§ WORK REQUIRED: Select every line holding the word "scene" and copy it.

§ DATA:
__________________________________________________

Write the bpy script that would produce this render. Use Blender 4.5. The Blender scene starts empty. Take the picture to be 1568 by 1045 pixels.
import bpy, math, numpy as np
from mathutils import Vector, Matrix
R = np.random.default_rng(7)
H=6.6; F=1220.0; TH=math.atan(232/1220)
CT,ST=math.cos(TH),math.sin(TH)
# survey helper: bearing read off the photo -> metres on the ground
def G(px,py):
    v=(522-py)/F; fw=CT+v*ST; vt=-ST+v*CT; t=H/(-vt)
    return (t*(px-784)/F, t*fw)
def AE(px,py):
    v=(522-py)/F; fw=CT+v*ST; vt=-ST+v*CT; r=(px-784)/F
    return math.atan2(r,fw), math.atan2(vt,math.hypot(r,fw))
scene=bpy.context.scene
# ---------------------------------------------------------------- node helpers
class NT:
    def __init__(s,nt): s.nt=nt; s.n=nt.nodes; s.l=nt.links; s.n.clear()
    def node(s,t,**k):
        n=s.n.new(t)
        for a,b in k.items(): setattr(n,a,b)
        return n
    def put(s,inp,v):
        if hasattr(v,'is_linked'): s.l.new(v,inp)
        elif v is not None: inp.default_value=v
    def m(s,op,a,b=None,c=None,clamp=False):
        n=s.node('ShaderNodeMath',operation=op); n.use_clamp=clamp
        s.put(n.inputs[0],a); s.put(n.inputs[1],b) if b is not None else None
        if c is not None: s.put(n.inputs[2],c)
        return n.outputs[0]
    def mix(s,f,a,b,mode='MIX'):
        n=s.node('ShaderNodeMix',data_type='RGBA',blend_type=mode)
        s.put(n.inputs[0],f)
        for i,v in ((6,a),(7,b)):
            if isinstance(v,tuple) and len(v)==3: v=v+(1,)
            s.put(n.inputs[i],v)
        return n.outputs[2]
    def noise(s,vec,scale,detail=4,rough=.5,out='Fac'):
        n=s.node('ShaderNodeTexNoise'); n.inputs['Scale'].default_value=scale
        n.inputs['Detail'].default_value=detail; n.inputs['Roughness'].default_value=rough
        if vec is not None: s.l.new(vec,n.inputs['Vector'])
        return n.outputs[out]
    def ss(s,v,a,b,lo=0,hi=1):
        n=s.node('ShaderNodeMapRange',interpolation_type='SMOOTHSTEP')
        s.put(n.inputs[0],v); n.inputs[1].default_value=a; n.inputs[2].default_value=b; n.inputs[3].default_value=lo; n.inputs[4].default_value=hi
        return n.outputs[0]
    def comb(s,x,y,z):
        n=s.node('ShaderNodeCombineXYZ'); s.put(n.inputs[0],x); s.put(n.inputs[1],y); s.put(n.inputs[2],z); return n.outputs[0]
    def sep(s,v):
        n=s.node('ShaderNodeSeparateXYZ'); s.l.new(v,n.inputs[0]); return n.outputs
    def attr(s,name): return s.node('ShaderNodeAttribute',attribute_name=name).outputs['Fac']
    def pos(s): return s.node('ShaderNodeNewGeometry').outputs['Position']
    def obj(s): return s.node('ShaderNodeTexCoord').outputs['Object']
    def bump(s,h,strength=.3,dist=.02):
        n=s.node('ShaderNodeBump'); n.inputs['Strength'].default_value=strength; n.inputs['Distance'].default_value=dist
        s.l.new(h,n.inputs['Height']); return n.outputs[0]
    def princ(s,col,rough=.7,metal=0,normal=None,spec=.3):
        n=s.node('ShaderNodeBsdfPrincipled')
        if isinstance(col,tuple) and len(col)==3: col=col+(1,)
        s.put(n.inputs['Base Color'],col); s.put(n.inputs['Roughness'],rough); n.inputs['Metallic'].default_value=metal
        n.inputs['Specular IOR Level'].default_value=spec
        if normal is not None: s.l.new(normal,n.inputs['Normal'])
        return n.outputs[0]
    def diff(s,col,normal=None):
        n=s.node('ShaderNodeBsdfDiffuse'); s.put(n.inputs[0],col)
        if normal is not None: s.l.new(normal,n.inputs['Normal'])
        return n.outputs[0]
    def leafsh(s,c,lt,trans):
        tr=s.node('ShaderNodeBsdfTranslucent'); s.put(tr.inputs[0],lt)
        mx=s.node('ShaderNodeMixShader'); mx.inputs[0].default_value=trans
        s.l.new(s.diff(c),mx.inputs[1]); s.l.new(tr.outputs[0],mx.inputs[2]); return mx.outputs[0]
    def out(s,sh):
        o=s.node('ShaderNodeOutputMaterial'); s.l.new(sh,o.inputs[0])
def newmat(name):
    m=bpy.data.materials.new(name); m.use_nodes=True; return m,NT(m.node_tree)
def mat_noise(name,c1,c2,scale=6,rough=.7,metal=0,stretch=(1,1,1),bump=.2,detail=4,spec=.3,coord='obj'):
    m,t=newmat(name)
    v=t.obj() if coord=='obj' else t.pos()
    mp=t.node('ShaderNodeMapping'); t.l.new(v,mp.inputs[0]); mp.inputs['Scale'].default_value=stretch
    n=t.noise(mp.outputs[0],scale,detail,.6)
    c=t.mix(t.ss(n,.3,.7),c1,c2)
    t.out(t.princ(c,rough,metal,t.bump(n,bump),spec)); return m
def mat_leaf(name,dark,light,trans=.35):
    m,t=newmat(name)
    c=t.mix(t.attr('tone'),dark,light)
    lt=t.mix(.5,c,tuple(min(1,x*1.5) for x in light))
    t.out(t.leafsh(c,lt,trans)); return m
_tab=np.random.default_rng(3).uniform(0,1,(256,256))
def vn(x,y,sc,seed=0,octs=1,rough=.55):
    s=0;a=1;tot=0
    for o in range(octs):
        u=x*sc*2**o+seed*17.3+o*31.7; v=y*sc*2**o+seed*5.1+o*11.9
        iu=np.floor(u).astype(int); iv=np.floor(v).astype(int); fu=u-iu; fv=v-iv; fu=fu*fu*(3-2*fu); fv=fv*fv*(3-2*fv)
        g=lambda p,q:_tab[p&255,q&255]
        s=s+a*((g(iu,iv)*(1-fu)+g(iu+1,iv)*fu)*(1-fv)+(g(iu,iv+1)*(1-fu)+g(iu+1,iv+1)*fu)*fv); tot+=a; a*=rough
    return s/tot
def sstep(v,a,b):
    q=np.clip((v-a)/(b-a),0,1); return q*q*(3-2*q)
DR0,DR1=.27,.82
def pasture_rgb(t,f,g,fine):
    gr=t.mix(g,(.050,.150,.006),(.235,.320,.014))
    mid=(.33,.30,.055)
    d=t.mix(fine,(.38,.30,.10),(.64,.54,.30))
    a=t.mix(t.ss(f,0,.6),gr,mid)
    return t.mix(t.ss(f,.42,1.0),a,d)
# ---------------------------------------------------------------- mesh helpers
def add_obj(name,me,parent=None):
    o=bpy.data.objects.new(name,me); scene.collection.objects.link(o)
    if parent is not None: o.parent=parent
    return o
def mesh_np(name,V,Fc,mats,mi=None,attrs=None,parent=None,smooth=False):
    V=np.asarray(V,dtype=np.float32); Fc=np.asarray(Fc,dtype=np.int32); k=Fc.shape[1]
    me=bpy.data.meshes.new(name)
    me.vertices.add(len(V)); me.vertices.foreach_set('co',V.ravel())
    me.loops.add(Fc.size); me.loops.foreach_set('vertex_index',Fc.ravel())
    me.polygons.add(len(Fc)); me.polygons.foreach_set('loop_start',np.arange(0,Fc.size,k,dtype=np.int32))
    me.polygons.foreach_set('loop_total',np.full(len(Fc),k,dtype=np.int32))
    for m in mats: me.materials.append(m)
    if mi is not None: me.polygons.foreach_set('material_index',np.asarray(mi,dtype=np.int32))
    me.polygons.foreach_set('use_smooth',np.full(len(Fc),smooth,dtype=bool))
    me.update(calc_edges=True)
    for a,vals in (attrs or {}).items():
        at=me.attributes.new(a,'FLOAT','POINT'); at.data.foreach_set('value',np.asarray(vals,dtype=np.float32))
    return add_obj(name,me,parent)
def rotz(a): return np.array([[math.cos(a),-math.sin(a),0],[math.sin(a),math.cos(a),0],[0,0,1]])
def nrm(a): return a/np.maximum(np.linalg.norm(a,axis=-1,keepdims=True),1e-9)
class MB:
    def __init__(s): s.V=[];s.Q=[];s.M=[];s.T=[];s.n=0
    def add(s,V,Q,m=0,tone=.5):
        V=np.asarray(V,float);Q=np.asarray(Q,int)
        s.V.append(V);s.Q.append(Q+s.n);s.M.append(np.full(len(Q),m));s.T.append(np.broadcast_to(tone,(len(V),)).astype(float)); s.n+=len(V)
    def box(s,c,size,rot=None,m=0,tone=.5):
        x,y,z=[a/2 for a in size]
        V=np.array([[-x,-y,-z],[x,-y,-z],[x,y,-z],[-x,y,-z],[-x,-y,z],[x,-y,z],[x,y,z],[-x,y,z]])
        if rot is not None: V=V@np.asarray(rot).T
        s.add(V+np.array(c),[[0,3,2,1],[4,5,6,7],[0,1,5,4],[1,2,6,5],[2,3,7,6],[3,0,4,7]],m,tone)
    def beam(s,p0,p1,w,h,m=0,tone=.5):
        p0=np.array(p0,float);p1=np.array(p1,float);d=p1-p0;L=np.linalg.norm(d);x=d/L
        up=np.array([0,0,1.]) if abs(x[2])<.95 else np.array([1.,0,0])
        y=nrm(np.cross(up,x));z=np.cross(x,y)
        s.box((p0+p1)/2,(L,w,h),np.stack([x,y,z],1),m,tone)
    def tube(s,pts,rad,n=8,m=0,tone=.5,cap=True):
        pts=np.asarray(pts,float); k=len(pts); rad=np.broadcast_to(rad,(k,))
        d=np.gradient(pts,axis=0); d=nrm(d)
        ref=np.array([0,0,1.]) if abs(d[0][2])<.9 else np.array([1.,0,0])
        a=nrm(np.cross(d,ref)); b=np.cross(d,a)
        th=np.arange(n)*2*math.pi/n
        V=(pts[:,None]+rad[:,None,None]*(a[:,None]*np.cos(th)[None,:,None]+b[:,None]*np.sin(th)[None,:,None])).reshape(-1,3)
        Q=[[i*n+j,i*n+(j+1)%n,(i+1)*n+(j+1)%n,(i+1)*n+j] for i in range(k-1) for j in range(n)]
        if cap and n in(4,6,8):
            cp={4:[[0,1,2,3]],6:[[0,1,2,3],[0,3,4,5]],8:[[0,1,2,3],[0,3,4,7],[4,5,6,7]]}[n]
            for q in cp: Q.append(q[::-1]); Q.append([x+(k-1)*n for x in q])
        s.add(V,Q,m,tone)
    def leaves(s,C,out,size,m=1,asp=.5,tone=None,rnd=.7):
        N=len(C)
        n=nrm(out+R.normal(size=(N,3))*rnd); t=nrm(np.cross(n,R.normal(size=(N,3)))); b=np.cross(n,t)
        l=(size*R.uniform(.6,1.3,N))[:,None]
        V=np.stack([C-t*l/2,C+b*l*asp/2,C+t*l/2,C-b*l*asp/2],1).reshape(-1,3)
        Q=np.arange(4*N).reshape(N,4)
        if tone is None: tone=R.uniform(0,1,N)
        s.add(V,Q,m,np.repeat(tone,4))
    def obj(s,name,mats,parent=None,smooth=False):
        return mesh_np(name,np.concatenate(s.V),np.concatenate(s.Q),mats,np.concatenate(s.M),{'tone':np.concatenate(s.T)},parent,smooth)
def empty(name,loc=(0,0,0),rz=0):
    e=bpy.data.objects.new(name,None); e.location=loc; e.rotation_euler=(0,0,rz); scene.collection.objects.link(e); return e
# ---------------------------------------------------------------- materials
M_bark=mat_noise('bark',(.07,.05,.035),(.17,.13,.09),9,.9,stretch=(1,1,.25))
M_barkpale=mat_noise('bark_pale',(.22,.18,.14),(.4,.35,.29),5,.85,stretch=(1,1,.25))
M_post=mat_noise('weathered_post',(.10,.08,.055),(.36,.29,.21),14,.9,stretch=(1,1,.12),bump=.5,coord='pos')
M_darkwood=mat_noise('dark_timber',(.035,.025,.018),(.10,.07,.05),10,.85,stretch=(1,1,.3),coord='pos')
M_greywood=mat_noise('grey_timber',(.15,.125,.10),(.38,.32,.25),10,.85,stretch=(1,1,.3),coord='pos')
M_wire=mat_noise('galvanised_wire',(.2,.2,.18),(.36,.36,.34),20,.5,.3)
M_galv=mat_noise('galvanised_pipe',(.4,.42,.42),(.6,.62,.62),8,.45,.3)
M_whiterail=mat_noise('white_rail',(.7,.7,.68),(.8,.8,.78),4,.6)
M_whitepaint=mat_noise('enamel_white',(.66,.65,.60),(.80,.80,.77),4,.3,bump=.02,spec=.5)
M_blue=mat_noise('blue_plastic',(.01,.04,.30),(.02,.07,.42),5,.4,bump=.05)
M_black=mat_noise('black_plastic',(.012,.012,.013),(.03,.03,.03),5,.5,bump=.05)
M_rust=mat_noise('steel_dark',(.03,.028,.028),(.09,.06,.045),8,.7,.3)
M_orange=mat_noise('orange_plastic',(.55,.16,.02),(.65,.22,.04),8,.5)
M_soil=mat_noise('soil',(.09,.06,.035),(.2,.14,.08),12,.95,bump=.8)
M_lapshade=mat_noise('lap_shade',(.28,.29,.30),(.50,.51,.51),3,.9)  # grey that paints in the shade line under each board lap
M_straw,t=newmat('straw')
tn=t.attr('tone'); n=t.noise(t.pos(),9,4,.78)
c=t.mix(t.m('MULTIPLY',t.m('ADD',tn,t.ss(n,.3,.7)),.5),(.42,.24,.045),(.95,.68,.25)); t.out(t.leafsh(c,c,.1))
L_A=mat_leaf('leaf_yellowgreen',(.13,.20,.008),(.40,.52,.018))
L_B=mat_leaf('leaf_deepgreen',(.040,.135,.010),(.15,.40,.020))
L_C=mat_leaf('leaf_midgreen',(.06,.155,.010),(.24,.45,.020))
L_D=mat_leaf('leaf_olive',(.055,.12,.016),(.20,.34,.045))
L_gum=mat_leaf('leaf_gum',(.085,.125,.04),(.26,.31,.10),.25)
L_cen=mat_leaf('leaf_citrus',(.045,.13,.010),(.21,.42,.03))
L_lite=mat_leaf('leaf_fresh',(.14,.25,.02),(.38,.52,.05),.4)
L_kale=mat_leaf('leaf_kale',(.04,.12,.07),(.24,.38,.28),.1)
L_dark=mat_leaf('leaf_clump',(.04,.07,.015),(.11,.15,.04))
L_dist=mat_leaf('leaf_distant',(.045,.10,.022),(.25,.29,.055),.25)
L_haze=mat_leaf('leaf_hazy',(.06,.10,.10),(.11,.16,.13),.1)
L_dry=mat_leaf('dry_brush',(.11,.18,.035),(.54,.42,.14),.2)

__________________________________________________

§ SOLUTION:
Write the bpy script that would produce this render. Use Blender 4.5. The Blender scene starts empty. Take the picture to be 1568 by 1045 pixels.
scene=bpy.context.scene
    o=bpy.data.objects.new(name,me); scene.collection.objects.link(o)
    e=bpy.data.objects.new(name,None); e.location=loc; e.rotation_euler=(0,0,rz); scene.collection.objects.link(e); return e